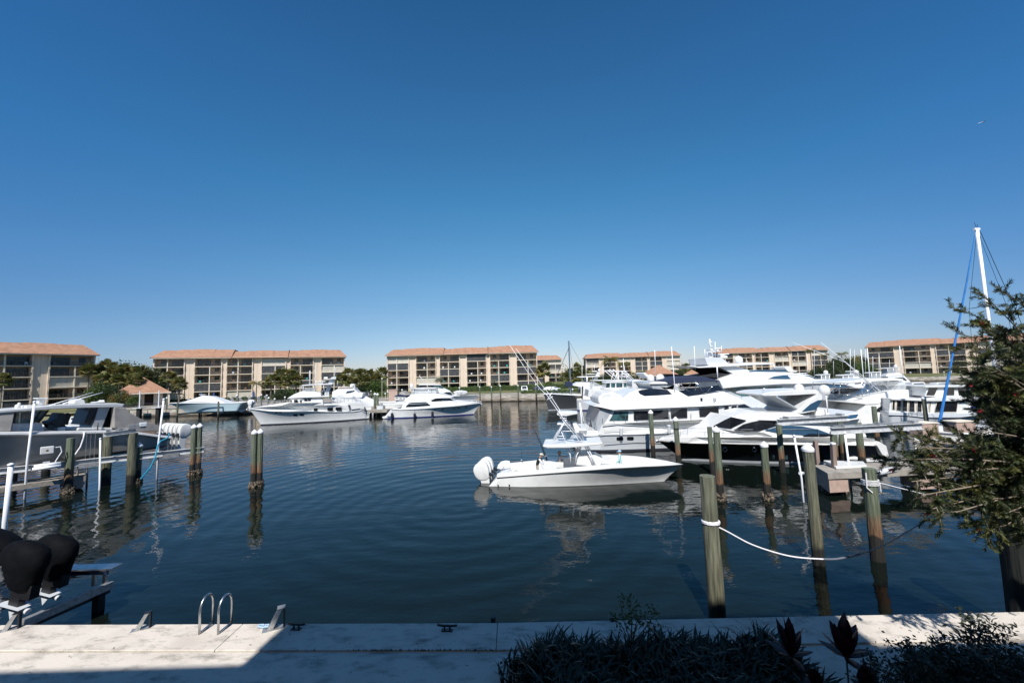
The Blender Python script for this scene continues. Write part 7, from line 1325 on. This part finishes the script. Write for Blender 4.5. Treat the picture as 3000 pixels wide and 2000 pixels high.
def bough(px, py, Y, k=14, L=.42, start=.35, r=.035):
    tip = PD(px, py, Y); mid = fork.lerp(tip, .5)+V((0, 0, .25)); pts = [fork, fork.lerp(mid, .5)+V((0, 0, .1)), mid, mid.lerp(tip, .55)+V((0, 0, .04)), tip]; wood_.tube([p-O for p in pts], r, 6, .006)
    for i in range(k): f = (start+(1-start)*((i+.5)/k))*4; j = min(int(f), 3); p = pts[j].lerp(pts[j+1], f-j); d = (pts[j+1]-pts[j]).normalized(); twig(p, (d*.8+V((rn.gauss(0, .55), rn.gauss(0, .55), rn.gauss(0, .5)))).normalized(), L*rn.uniform(.7, 1.2), 1)
for q in ((2845, 1050, 6.8), (2870, 1110, 7.5), (2850, 1150, 7.0), (2900, 1200, 7.2), (2870, 1260, 6.8), (2900, 1330, 7.2), (2760, 1290, 7.4), (2700, 1310, 7.0), (2650, 1290, 7.2), (2640, 1345, 6.9), (2700, 1370, 7.4), (2670, 1410, 7.0), (2700, 1450, 6.8), (2760, 1440, 7.3), (2730, 1490, 7.0), (2800, 1500, 6.8), (2860, 1530, 7.2), (2900, 1560, 7.0), (2960, 1540, 6.8), (3010, 1580, 7.1), (2940, 1470, 7.4), (2850, 1440, 7.2), (2950, 1400, 6.8), (2820, 1380, 7.0), (2990, 1300, 7.3), (2960, 1240, 6.9), (2940, 1150, 7.4), (2950, 1070, 7.0), (2990, 1000, 7.2), (2930, 990, 7.5), (3030, 1120, 7.0), (3060, 1250, 7.2), (3060, 1450, 7.0)): bough(*q)
for q in ((2835, 985, 7.2), (2860, 925, 7.4), (2905, 885, 7.0), (2975, 870, 7.2), (3050, 850, 7.4)): bough(*q, k=6, start=.72)
for i in range(30): bough(rn.uniform(2900, 3090), rn.uniform(1090, 1500), rn.uniform(6.7, 7.9), 15, .46)
for q in ((3000, 1040, 6.9), (2990, 1180, 7.6), (3010, 1360, 6.8), (2920, 1290, 7.6), (2970, 1110, 7.7), (2960, 1350, 7.6), (2990, 1460, 7.6), (2900, 1400, 7.7), (3040, 1520, 7.4), (2920, 1080, 6.7)): bough(*q, k=16, L=.5)
wood_.build('trunk', 'bark_pale', bt_, fix=False); inst(mesh_of(lf, 'foliage', 'leaf_brush', fix=False), 'foliage', bt_); inst(mesh_of(fl, 'flowers', 'flower_red', fix=False), 'flowers', bt_)
for o in bt_.children: o.location = (0, 0, 0)
# weeds in the quay joint, a crack and fallen leaves
rn = random.Random(31); wd = MB(); fl_ = MB()
for i in range(150):
    x = rn.choice((rn.uniform(-5, -.5), rn.uniform(-3, 1))); y = 9.86-(x+12.2)*.041-.89; c = V((x, y, 1.19)); k = rn.uniform(.02, .06)
    for j in range(3): a = rn.uniform(0, 6.28); wd.add([c+V((math.cos(a)*.006, math.sin(a)*.006, 0)), c-V((math.cos(a)*.006, math.sin(a)*.006, 0)), c+V((rn.uniform(-.03, .03), rn.uniform(-.02, .02), k))], [(0, 1, 2)])
tag(wd.build('weeds', 'leaf_shade', fix=False), 'small dark weeds growing along the joint of the quay', None, kind='stuff')
for i in range(70):
    x, y = rn.uniform(-11, 9), rn.uniform(7.3, 9.2); a = rn.uniform(0, 6.28); s = rn.uniform(.015, .035); d = V((math.cos(a), math.sin(a), 0))*s; w = V((-d.y, d.x, 0))*.4; c = V((x, y, 1.207)); fl_.add([c-d, c+w, c+d+V((0, 0, .012)), c-w], [(0, 1, 2, 3)])
tag(fl_.build('leaf_litter', 'bark', fix=False), 'scattered dry fallen leaves on the quay', None, kind='stuff')
# gull
q = PD(2880, 358, 60); t = thing('gull', 'small gull gliding alone high in the sky at the upper right', 'bird', q, .3); MB().ball((0, 0, 0), .28, .07, .07, 10, 6).build('body', 'bird', t, smooth=True)
MB().add([(-.1, .03, .02), (.12, .03, .02), (.02, .35, .16), (-.12, .62, .10)], [(0, 1, 2, 3)]).add([(-.1, -.03, .02), (.12, -.03, .02), (.02, -.35, .16), (-.12, -.62, .10)], [(3, 2, 1, 0)]).build('wings', 'bird', t)
q = PD(2997, 715, 6.9)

##########

EXERCISE DETAILS.
Write out the material above again, word for word, minus its pictures.

CORRECT OUTPUT.
The Blender Python script for this scene continues. Write part 7, from line 1325 on. This part finishes the script. Write for Blender 4.5. Treat the picture as 3000 pixels wide and 2000 pixels high.
def bough(px, py, Y, k=14, L=.42, start=.35, r=.035):
    tip = PD(px, py, Y); mid = fork.lerp(tip, .5)+V((0, 0, .25)); pts = [fork, fork.lerp(mid, .5)+V((0, 0, .1)), mid, mid.lerp(tip, .55)+V((0, 0, .04)), tip]; wood_.tube([p-O for p in pts], r, 6, .006)
    for i in range(k): f = (start+(1-start)*((i+.5)/k))*4; j = min(int(f), 3); p = pts[j].lerp(pts[j+1], f-j); d = (pts[j+1]-pts[j]).normalized(); twig(p, (d*.8+V((rn.gauss(0, .55), rn.gauss(0, .55), rn.gauss(0, .5)))).normalized(), L*rn.uniform(.7, 1.2), 1)
for q in ((2845, 1050, 6.8), (2870, 1110, 7.5), (2850, 1150, 7.0), (2900, 1200, 7.2), (2870, 1260, 6.8), (2900, 1330, 7.2), (2760, 1290, 7.4), (2700, 1310, 7.0), (2650, 1290, 7.2), (2640, 1345, 6.9), (2700, 1370, 7.4), (2670, 1410, 7.0), (2700, 1450, 6.8), (2760, 1440, 7.3), (2730, 1490, 7.0), (2800, 1500, 6.8), (2860, 1530, 7.2), (2900, 1560, 7.0), (2960, 1540, 6.8), (3010, 1580, 7.1), (2940, 1470, 7.4), (2850, 1440, 7.2), (2950, 1400, 6.8), (2820, 1380, 7.0), (2990, 1300, 7.3), (2960, 1240, 6.9), (2940, 1150, 7.4), (2950, 1070, 7.0), (2990, 1000, 7.2), (2930, 990, 7.5), (3030, 1120, 7.0), (3060, 1250, 7.2), (3060, 1450, 7.0)): bough(*q)
for q in ((2835, 985, 7.2), (2860, 925, 7.4), (2905, 885, 7.0), (2975, 870, 7.2), (3050, 850, 7.4)): bough(*q, k=6, start=.72)
for i in range(30): bough(rn.uniform(2900, 3090), rn.uniform(1090, 1500), rn.uniform(6.7, 7.9), 15, .46)
for q in ((3000, 1040, 6.9), (2990, 1180, 7.6), (3010, 1360, 6.8), (2920, 1290, 7.6), (2970, 1110, 7.7), (2960, 1350, 7.6), (2990, 1460, 7.6), (2900, 1400, 7.7), (3040, 1520, 7.4), (2920, 1080, 6.7)): bough(*q, k=16, L=.5)
wood_.build('trunk', 'bark_pale', bt_, fix=False); inst(mesh_of(lf, 'foliage', 'leaf_brush', fix=False), 'foliage', bt_); inst(mesh_of(fl, 'flowers', 'flower_red', fix=False), 'flowers', bt_)
for o in bt_.children: o.location = (0, 0, 0)
# weeds in the quay joint, a crack and fallen leaves
rn = random.Random(31); wd = MB(); fl_ = MB()
for i in range(150):
    x = rn.choice((rn.uniform(-5, -.5), rn.uniform(-3, 1))); y = 9.86-(x+12.2)*.041-.89; c = V((x, y, 1.19)); k = rn.uniform(.02, .06)
    for j in range(3): a = rn.uniform(0, 6.28); wd.add([c+V((math.cos(a)*.006, math.sin(a)*.006, 0)), c-V((math.cos(a)*.006, math.sin(a)*.006, 0)), c+V((rn.uniform(-.03, .03), rn.uniform(-.02, .02), k))], [(0, 1, 2)])
tag(wd.build('weeds', 'leaf_shade', fix=False), 'small dark weeds growing along the joint of the quay', None, kind='stuff')
for i in range(70):
    x, y = rn.uniform(-11, 9), rn.uniform(7.3, 9.2); a = rn.uniform(0, 6.28); s = rn.uniform(.015, .035); d = V((math.cos(a), math.sin(a), 0))*s; w = V((-d.y, d.x, 0))*.4; c = V((x, y, 1.207)); fl_.add([c-d, c+w, c+d+V((0, 0, .012)), c-w], [(0, 1, 2, 3)])
tag(fl_.build('leaf_litter', 'bark', fix=False), 'scattered dry fallen leaves on the quay', None, kind='stuff')
# gull
q = PD(2880, 358, 60); t = thing('gull', 'small gull gliding alone high in the sky at the upper right', 'bird', q, .3); MB().ball((0, 0, 0), .28, .07, .07, 10, 6).build('body', 'bird', t, smooth=True)
MB().add([(-.1, .03, .02), (.12, .03, .02), (.02, .35, .16), (-.12, .62, .10)], [(0, 1, 2, 3)]).add([(-.1, -.03, .02), (.12, -.03, .02), (.02, -.35, .16), (-.12, -.62, .10)], [(3, 2, 1, 0)]).build('wings', 'bird', t)
q = PD(2997, 715, 6.9)